先日、私が習っているテニススクールのクラスに久しぶりに参加した人がいた。最初、見慣れない人だな、新しくこのクラスに来た人かなと思っていたのだが、よく見るとそれは以前から知っている人だった。なぜ気づかなかったのかと言えば彼女は少しふっくらしていて、また技術も私が認識していた彼女のレベルより下手になっているように見えたのだ。

レッスンが終わってレッスン生の女性何人かで立ち話をしたときに、その方に「久しぶりね。どうしていたの?」と訊いたところ、「実は捻挫をしたの。それで3ヶ月休んでいたんだけど、その間にやることと言ったら食べることばっかりだったから3キロも太っちゃった」と言うのだった。続けて「なんだか最近もうやる気がなくて。コーチは声をかけてくれないし、初級から上のクラスになかなか上がれないままだし。同じようにやる気をなくした友達が3人も辞めちゃったのよね」とのこと。

みんな、「いやいや。私もそうよ。でもね…」などと自身の体験談を話し始めた。彼女は「私だけじゃないのね。もうちょっと頑張ってみるね」と言ってそのまま解散となった。果たして彼女はテニスを続けられるかしら。あるいはもう辞めちゃうのかな。

成長なんて真剣に考えずに「ただただ楽しいから」と言って続けられる人もいるけど、そうじゃない人も多い。でもそこを何とか切り抜けられれば新しい場所に行けるんだと思う。踊り場にたどり着いた人だけがその資格を持ってる。

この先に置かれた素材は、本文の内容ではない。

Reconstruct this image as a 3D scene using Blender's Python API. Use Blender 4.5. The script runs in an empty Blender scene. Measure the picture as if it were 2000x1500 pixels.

私がテニスを始めて三年半ほどの間に「あの時の自分、よく乗り切ったなあ」と思った出来事と言えば、最初にスクールに所属した時のクラス、なんと、私以外のレッスン生が中学生男子三人だけだった時だ。運動部に所属していない彼らは挨拶する習慣もなくて、こちらが話しかけても(もじもじして)なかなか返事も返ってこない。そんな中学生男子たちと一年もの間レッスンを受けていたのだ。後で考えればクラス替えを希望したら良かったなと思ったのだが、当時はなぜかモヤモヤしつつもそのクラスに通い続けた。さぞかし中学生男子たちもやりにくかったことだろうなあと当時を振り返る。

でもまあ、わりとそういう、「アウェイな場所で何とか自分を奮い立たせて辛抱してコツコツと一ヶ所で努力した」という経験も今の自分を支えているのではないかと思っている。